Severiano Delgado Cruz pone reparos a lo que sabemos por Portillo. Los Rabaté han aportado el documento con el guión (un sobre con palabras sueltas: vencer, convencer, odio y compasión, Rizal…) que utilizó en aquella jornada Unamuno. Éste no tenía previsto intervenir, pero algo debió revolverse en el interior del viejo polemista, del abrazador de la tragedia. Cercana la muerte, fue el discurso de su vida de gran contradictor y de gran contradictorio. Un discurso del que paradójicamente (otra paradoja más) sólo han quedado esos pocos vocablos sin ilación. Y lo que resulta claro, vistos los sucesos posteriores (las destituciones fulminantes, la reclusión domiciliaria o las recriminaciones de que fue objeto aquella misma tarde en el casino de Salamanca), es que Unamuno dijo lo que no quería oír ninguno de los reunidos para celebrar el Día de la Raza, empezando por Millán Astray. Fue el fundador de la Legión, por cierto, quien subió al coche oficial de Carmen Polo.

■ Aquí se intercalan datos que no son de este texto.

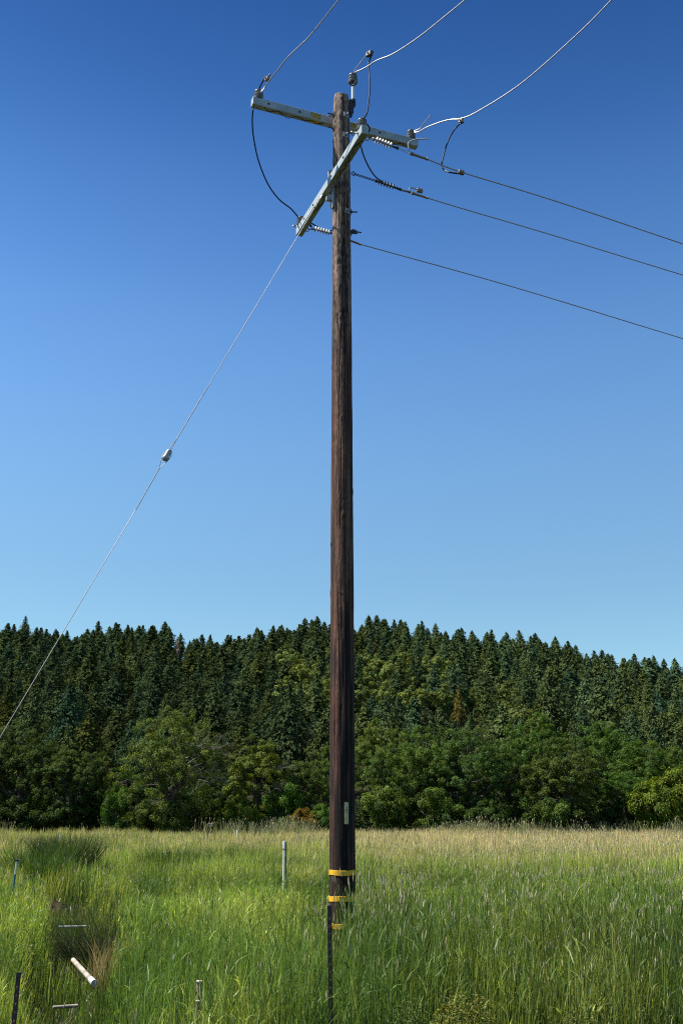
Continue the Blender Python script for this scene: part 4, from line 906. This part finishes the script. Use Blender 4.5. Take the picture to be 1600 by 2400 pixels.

Unamuno fue un vehemente antimoderno con un rastreable fondo reaccionario. Así lo vio Cernuda, por ejemplo. A diferencia de Antonio Machado no supo entender, en toda su profundidad, la irrupción de la clase trabajadora y de las masas en la vida política y social española. Y tampoco la necesidad del profundo plan reformista que encarnaba Azaña. Pero su tragedia, cifrada en aquella perseverante voluntad de permanecer aún más allá de la muerte, sigue acompañándonos como una apasionada manifestación de la necesidad de la esperanza.